_Directions for this task_:
Repeat exactly, please, the lines that begin at the start of the listing and end at the line holding "PI = math.pi".

_Data section_:
::::::::
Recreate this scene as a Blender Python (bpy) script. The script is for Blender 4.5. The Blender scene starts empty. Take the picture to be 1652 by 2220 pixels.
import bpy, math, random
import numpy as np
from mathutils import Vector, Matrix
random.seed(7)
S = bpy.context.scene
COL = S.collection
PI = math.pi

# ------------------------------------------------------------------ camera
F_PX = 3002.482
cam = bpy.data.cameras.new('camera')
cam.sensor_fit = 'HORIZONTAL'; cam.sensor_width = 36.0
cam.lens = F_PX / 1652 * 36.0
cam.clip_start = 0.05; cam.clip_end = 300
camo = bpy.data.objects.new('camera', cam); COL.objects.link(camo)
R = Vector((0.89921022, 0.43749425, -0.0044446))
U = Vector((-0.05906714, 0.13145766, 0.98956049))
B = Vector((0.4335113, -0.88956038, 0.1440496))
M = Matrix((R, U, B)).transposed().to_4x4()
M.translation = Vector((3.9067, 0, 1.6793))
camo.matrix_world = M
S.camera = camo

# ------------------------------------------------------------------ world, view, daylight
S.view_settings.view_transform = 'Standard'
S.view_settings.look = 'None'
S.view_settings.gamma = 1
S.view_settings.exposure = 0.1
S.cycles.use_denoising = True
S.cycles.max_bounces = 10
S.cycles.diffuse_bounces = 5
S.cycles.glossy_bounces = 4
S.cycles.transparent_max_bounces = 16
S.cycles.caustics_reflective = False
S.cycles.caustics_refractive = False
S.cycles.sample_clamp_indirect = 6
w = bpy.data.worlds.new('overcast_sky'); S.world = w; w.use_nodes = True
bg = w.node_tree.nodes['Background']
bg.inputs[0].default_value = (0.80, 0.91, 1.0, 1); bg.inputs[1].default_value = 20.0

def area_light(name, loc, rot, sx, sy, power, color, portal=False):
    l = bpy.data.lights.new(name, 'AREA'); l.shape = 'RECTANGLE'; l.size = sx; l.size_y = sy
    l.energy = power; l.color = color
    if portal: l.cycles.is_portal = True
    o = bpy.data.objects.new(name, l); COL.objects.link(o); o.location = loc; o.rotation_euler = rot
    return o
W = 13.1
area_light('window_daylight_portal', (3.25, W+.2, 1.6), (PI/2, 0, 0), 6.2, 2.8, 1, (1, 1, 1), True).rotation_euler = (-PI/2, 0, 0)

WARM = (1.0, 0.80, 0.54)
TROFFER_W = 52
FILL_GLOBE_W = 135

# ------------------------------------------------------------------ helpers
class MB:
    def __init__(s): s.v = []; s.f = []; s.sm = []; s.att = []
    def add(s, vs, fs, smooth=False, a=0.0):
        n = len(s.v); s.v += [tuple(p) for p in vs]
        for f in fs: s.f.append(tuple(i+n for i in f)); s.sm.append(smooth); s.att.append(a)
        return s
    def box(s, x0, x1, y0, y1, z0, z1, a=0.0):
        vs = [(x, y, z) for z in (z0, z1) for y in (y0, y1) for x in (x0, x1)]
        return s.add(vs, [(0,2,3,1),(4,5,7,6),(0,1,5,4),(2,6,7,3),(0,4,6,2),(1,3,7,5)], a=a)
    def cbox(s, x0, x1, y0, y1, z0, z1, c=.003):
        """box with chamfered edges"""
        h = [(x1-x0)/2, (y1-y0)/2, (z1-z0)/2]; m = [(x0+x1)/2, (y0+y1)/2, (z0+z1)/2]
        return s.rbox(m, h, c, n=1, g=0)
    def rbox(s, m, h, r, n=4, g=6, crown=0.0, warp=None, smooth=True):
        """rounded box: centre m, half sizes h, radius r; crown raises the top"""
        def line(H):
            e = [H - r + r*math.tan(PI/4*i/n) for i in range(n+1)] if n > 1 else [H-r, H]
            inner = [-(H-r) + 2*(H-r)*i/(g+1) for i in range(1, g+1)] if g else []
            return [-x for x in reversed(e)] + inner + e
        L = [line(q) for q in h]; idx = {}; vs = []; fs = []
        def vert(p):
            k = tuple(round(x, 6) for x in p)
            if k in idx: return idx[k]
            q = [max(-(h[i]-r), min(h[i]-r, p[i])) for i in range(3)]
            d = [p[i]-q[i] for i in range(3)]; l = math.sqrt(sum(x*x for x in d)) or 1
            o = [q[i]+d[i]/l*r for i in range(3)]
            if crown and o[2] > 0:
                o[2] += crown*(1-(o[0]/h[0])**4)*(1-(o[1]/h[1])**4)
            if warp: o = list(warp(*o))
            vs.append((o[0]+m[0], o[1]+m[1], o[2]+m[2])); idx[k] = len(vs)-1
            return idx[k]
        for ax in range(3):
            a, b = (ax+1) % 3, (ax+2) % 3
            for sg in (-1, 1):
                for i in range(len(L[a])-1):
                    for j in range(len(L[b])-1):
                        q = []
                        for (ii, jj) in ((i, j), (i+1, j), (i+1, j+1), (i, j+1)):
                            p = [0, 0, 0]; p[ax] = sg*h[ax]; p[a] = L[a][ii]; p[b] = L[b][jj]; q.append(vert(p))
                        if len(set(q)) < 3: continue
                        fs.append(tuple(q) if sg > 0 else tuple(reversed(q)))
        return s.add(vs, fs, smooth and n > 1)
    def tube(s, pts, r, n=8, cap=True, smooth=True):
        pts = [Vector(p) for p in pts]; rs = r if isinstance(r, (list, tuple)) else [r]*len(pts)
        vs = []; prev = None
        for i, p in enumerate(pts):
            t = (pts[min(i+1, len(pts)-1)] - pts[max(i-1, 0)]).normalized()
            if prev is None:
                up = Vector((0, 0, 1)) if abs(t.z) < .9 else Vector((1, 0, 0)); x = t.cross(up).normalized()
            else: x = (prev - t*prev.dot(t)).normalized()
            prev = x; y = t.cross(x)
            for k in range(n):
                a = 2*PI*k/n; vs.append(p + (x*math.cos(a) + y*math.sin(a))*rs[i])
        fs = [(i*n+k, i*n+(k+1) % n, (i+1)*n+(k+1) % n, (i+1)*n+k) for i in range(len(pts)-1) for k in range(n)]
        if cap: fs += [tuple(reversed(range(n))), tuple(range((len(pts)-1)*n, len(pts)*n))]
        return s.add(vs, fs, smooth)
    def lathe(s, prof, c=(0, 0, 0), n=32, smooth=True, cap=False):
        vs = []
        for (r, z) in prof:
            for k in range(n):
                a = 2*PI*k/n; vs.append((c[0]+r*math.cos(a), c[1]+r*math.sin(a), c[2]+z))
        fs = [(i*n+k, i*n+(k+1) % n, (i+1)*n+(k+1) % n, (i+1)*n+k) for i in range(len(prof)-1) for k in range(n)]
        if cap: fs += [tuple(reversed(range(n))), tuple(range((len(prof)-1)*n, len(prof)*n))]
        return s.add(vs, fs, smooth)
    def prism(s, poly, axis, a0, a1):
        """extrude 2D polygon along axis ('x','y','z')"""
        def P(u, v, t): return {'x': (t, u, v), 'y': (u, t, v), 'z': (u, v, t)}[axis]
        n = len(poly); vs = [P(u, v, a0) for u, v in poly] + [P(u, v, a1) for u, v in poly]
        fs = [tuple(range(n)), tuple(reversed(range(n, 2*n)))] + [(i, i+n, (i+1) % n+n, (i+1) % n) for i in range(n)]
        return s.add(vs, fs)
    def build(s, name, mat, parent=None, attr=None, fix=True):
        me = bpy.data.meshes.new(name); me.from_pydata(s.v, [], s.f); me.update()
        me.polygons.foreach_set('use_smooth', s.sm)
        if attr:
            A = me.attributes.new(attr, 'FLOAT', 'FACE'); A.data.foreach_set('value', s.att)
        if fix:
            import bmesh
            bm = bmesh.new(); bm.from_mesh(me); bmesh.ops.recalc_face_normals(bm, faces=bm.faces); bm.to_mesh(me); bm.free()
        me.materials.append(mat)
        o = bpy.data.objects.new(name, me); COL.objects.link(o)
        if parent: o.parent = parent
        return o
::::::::
_Correct result_:
Recreate this scene as a Blender Python (bpy) script. The script is for Blender 4.5. The Blender scene starts empty. Take the picture to be 1652 by 2220 pixels.
import bpy, math, random
import numpy as np
from mathutils import Vector, Matrix
random.seed(7)
S = bpy.context.scene
COL = S.collection
PI = math.pi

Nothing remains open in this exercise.